- [WRITTEN REQUEST]
Repeat the whole of the data, keeping every detail the same.

-- begin --

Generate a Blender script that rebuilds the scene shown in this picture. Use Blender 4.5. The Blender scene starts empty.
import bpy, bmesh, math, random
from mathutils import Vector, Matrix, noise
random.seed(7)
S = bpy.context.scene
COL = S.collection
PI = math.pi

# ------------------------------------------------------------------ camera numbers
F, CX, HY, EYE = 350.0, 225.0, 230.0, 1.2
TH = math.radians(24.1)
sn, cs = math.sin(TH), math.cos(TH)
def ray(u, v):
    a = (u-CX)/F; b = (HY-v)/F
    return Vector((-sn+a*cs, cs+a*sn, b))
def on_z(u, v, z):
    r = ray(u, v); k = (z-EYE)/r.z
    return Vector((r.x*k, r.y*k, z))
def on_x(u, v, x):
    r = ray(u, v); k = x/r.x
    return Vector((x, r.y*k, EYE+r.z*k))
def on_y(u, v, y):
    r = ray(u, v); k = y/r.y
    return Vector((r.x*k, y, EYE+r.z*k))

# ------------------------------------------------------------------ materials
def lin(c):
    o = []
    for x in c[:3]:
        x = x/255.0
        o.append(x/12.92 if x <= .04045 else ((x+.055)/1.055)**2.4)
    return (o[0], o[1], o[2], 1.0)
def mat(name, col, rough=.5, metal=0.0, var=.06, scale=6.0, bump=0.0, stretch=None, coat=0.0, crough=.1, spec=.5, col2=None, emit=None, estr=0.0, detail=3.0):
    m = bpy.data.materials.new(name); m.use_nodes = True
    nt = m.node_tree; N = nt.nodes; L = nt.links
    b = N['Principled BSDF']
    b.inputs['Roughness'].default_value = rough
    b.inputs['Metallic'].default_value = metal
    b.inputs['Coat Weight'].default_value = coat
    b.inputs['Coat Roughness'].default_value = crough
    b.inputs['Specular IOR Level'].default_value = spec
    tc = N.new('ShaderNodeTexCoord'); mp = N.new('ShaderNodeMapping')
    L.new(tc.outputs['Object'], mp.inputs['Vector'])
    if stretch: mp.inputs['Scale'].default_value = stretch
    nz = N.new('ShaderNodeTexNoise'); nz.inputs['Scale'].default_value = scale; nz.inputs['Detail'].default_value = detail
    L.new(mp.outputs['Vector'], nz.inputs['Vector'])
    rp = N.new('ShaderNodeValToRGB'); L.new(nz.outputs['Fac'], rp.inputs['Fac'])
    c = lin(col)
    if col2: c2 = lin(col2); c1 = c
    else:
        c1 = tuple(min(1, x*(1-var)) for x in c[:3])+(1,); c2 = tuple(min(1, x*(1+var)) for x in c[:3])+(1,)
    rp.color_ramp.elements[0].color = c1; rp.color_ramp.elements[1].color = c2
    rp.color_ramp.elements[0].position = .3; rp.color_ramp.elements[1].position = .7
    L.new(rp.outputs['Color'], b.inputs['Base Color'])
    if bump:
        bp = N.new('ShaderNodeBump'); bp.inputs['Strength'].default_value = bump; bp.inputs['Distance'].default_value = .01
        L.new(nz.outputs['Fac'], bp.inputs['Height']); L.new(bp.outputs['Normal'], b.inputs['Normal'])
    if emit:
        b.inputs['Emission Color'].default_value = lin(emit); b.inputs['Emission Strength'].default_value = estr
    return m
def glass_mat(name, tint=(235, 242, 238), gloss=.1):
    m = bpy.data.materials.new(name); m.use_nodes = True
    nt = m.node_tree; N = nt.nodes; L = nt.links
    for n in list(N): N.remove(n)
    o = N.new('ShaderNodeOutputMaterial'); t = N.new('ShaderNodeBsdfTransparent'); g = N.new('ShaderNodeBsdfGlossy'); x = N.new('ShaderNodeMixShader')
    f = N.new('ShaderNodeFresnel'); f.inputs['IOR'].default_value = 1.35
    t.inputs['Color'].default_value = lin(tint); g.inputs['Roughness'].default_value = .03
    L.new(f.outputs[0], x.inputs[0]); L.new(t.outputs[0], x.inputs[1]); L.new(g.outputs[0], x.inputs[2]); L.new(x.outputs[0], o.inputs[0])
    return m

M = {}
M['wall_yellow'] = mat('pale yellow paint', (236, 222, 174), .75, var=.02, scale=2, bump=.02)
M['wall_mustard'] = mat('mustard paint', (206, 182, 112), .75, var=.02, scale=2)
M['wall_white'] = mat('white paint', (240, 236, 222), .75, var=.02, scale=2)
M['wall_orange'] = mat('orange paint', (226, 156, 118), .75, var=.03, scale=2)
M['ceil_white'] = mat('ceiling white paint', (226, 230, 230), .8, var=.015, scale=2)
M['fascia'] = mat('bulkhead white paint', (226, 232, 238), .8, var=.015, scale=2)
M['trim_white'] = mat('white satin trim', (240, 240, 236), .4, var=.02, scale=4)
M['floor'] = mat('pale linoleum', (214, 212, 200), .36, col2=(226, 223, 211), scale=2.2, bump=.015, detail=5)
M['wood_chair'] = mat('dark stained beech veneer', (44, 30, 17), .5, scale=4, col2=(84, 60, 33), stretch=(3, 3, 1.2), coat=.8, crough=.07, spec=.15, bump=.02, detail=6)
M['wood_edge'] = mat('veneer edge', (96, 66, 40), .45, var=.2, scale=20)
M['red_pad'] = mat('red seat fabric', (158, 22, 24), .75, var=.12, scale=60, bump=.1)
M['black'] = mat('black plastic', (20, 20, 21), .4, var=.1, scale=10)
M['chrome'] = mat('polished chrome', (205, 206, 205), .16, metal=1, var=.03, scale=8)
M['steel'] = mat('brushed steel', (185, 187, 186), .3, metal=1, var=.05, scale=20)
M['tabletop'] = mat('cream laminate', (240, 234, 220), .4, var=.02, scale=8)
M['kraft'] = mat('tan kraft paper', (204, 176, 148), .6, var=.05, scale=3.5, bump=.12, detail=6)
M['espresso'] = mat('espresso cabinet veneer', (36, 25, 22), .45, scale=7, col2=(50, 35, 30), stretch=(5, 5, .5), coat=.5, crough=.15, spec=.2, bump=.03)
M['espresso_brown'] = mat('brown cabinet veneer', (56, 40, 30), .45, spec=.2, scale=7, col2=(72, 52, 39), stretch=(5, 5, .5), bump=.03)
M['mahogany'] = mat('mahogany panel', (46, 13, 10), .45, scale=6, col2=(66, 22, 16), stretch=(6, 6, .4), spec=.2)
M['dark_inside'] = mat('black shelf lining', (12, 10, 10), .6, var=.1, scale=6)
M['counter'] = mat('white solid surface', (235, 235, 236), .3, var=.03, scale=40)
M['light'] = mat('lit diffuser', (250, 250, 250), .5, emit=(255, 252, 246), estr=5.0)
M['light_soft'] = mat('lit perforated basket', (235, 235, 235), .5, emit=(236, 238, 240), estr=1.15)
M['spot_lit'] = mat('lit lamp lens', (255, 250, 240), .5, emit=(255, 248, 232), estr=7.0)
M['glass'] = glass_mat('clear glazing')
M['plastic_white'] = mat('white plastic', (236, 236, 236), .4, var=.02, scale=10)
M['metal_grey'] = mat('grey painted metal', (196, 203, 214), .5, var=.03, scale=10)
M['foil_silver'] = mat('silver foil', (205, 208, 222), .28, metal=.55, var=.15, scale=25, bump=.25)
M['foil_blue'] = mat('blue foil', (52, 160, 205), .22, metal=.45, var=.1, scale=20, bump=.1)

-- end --

- [EXERCISE OUTPUT]
Generate a Blender script that rebuilds the scene shown in this picture. Use Blender 4.5. The Blender scene starts empty.
import bpy, bmesh, math, random
from mathutils import Vector, Matrix, noise
random.seed(7)
S = bpy.context.scene
COL = S.collection
PI = math.pi

# ------------------------------------------------------------------ camera numbers
F, CX, HY, EYE = 350.0, 225.0, 230.0, 1.2
TH = math.radians(24.1)
sn, cs = math.sin(TH), math.cos(TH)
def ray(u, v):
    a = (u-CX)/F; b = (HY-v)/F
    return Vector((-sn+a*cs, cs+a*sn, b))
def on_z(u, v, z):
    r = ray(u, v); k = (z-EYE)/r.z
    return Vector((r.x*k, r.y*k, z))
def on_x(u, v, x):
    r = ray(u, v); k = x/r.x
    return Vector((x, r.y*k, EYE+r.z*k))
def on_y(u, v, y):
    r = ray(u, v); k = y/r.y
    return Vector((r.x*k, y, EYE+r.z*k))

# ------------------------------------------------------------------ materials
def lin(c):
    o = []
    for x in c[:3]:
        x = x/255.0
        o.append(x/12.92 if x <= .04045 else ((x+.055)/1.055)**2.4)
    return (o[0], o[1], o[2], 1.0)
def mat(name, col, rough=.5, metal=0.0, var=.06, scale=6.0, bump=0.0, stretch=None, coat=0.0, crough=.1, spec=.5, col2=None, emit=None, estr=0.0, detail=3.0):
    m = bpy.data.materials.new(name); m.use_nodes = True
    nt = m.node_tree; N = nt.nodes; L = nt.links
    b = N['Principled BSDF']
    b.inputs['Roughness'].default_value = rough
    b.inputs['Metallic'].default_value = metal
    b.inputs['Coat Weight'].default_value = coat
    b.inputs['Coat Roughness'].default_value = crough
    b.inputs['Specular IOR Level'].default_value = spec
    tc = N.new('ShaderNodeTexCoord'); mp = N.new('ShaderNodeMapping')
    L.new(tc.outputs['Object'], mp.inputs['Vector'])
    if stretch: mp.inputs['Scale'].default_value = stretch
    nz = N.new('ShaderNodeTexNoise'); nz.inputs['Scale'].default_value = scale; nz.inputs['Detail'].default_value = detail
    L.new(mp.outputs['Vector'], nz.inputs['Vector'])
    rp = N.new('ShaderNodeValToRGB'); L.new(nz.outputs['Fac'], rp.inputs['Fac'])
    c = lin(col)
    if col2: c2 = lin(col2); c1 = c
    else:
        c1 = tuple(min(1, x*(1-var)) for x in c[:3])+(1,); c2 = tuple(min(1, x*(1+var)) for x in c[:3])+(1,)
    rp.color_ramp.elements[0].color = c1; rp.color_ramp.elements[1].color = c2
    rp.color_ramp.elements[0].position = .3; rp.color_ramp.elements[1].position = .7
    L.new(rp.outputs['Color'], b.inputs['Base Color'])
    if bump:
        bp = N.new('ShaderNodeBump'); bp.inputs['Strength'].default_value = bump; bp.inputs['Distance'].default_value = .01
        L.new(nz.outputs['Fac'], bp.inputs['Height']); L.new(bp.outputs['Normal'], b.inputs['Normal'])
    if emit:
        b.inputs['Emission Color'].default_value = lin(emit); b.inputs['Emission Strength'].default_value = estr
    return m
def glass_mat(name, tint=(235, 242, 238), gloss=.1):
    m = bpy.data.materials.new(name); m.use_nodes = True
    nt = m.node_tree; N = nt.nodes; L = nt.links
    for n in list(N): N.remove(n)
    o = N.new('ShaderNodeOutputMaterial'); t = N.new('ShaderNodeBsdfTransparent'); g = N.new('ShaderNodeBsdfGlossy'); x = N.new('ShaderNodeMixShader')
    f = N.new('ShaderNodeFresnel'); f.inputs['IOR'].default_value = 1.35
    t.inputs['Color'].default_value = lin(tint); g.inputs['Roughness'].default_value = .03
    L.new(f.outputs[0], x.inputs[0]); L.new(t.outputs[0], x.inputs[1]); L.new(g.outputs[0], x.inputs[2]); L.new(x.outputs[0], o.inputs[0])
    return m

M = {}
M['wall_yellow'] = mat('pale yellow paint', (236, 222, 174), .75, var=.02, scale=2, bump=.02)
M['wall_mustard'] = mat('mustard paint', (206, 182, 112), .75, var=.02, scale=2)
M['wall_white'] = mat('white paint', (240, 236, 222), .75, var=.02, scale=2)
M['wall_orange'] = mat('orange paint', (226, 156, 118), .75, var=.03, scale=2)
M['ceil_white'] = mat('ceiling white paint', (226, 230, 230), .8, var=.015, scale=2)
M['fascia'] = mat('bulkhead white paint', (226, 232, 238), .8, var=.015, scale=2)
M['trim_white'] = mat('white satin trim', (240, 240, 236), .4, var=.02, scale=4)
M['floor'] = mat('pale linoleum', (214, 212, 200), .36, col2=(226, 223, 211), scale=2.2, bump=.015, detail=5)
M['wood_chair'] = mat('dark stained beech veneer', (44, 30, 17), .5, scale=4, col2=(84, 60, 33), stretch=(3, 3, 1.2), coat=.8, crough=.07, spec=.15, bump=.02, detail=6)
M['wood_edge'] = mat('veneer edge', (96, 66, 40), .45, var=.2, scale=20)
M['red_pad'] = mat('red seat fabric', (158, 22, 24), .75, var=.12, scale=60, bump=.1)
M['black'] = mat('black plastic', (20, 20, 21), .4, var=.1, scale=10)
M['chrome'] = mat('polished chrome', (205, 206, 205), .16, metal=1, var=.03, scale=8)
M['steel'] = mat('brushed steel', (185, 187, 186), .3, metal=1, var=.05, scale=20)
M['tabletop'] = mat('cream laminate', (240, 234, 220), .4, var=.02, scale=8)
M['kraft'] = mat('tan kraft paper', (204, 176, 148), .6, var=.05, scale=3.5, bump=.12, detail=6)
M['espresso'] = mat('espresso cabinet veneer', (36, 25, 22), .45, scale=7, col2=(50, 35, 30), stretch=(5, 5, .5), coat=.5, crough=.15, spec=.2, bump=.03)
M['espresso_brown'] = mat('brown cabinet veneer', (56, 40, 30), .45, spec=.2, scale=7, col2=(72, 52, 39), stretch=(5, 5, .5), bump=.03)
M['mahogany'] = mat('mahogany panel', (46, 13, 10), .45, scale=6, col2=(66, 22, 16), stretch=(6, 6, .4), spec=.2)
M['dark_inside'] = mat('black shelf lining', (12, 10, 10), .6, var=.1, scale=6)
M['counter'] = mat('white solid surface', (235, 235, 236), .3, var=.03, scale=40)
M['light'] = mat('lit diffuser', (250, 250, 250), .5, emit=(255, 252, 246), estr=5.0)
M['light_soft'] = mat('lit perforated basket', (235, 235, 235), .5, emit=(236, 238, 240), estr=1.15)
M['spot_lit'] = mat('lit lamp lens', (255, 250, 240), .5, emit=(255, 248, 232), estr=7.0)
M['glass'] = glass_mat('clear glazing')
M['plastic_white'] = mat('white plastic', (236, 236, 236), .4, var=.02, scale=10)
M['metal_grey'] = mat('grey painted metal', (196, 203, 214), .5, var=.03, scale=10)
M['foil_silver'] = mat('silver foil', (205, 208, 222), .28, metal=.55, var=.15, scale=25, bump=.25)
M['foil_blue'] = mat('blue foil', (52, 160, 205), .22, metal=.45, var=.1, scale=20, bump=.1)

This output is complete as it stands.